Learning Photoshop takes dedication and time, and in truth, I think Photoshop is so complex that you’d be hard-pressed to find a single person who fully understands everything it can do.

A designer will need a lot of the features in Photoshop, but for light editing, resizing, and cropping tasks, it’s probably more power than you need and you’d be just as happy with a less expensive tool such as Pixelmator.

Even if you don’t need all the features of Photoshop, it might still have a place in your toolbox. There’s a steep investment in learning Photoshop, but that investment will pay you back over years to come. I’ve tried other tools, and I still come back to Photoshop for most of my needs.

And the number one choice as picked by the raywenderlich.com team is…

1. Sketch

Price: $99.99.
Pros: Best tool for UI/UX design; good mockup and prototyping tool; extendable.
Cons: No longer in App Store; not the best tool for image manipulation.

Getting Sketch

Sketch recently left the Mac App Store; the only way to get the app is from the company’s web site.

You can download a trial version from their site, unzip the package and drag the Sketch.app file to your Applications folder to install.

Building the Image in Sketch

Select File\Open and open Twitter_card_bg_image.png. Your first task is to resize the image to match your desired final image size. The small lock between the width and height fields shows that Sketch will preserve your aspect ration. Change the width to 640 and the height will adjust to 400 to match:

Step 1

Now to load the overlay image. Select Insert\Image… and choose Twitter_card_overlay.png. Sketch adds the new image as a new layer above the background image. Drag the overlay layer to center the overlay above the background image, like so:

Step 2

Next you’ll need to use a mask to clip the background image to match the overlay.
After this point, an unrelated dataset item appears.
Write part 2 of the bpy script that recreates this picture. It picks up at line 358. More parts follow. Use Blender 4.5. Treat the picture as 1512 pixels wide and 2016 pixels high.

Select the background layer with the background image and click the Mask button in the toolbar. This creates a new group consisting of the image on this layer and the new mask. By default, the mask matches the height of your overlay but cuts off more of the sides of our background image than you want.

Click on the small white square on the left edge of the mask and drag it all the way to the left side of the overlay. A red line will appear to highlight when you’ve reached the left edge. Next, drag the small white square on the right side of the mask to the right of the overlay:

Step 3

Now you can add some text. Click the Insert button in the toolbar and select Text from the dropdown menu. Click in the bottom left corner of the frame and enter Such Tutorials Much Wow.

With the text layer still selected, change the Typeface to Open Sans. Note that Sketch provides a search menu for fonts, which is useful for those developers with tons of installed fonts — you know who you are! :] Finally, enter 26 for the text size:

Step 4

Adding an outside stroke to text isn’t a simple operation in Sketch; you can’t use an Outside border on a text layer, which makes it difficult to add the outer stroke. You could convert the text to a shape layer and apply an Outside border, but that effect doesn’t quite match what you’re looking for, so you’ll skip that step.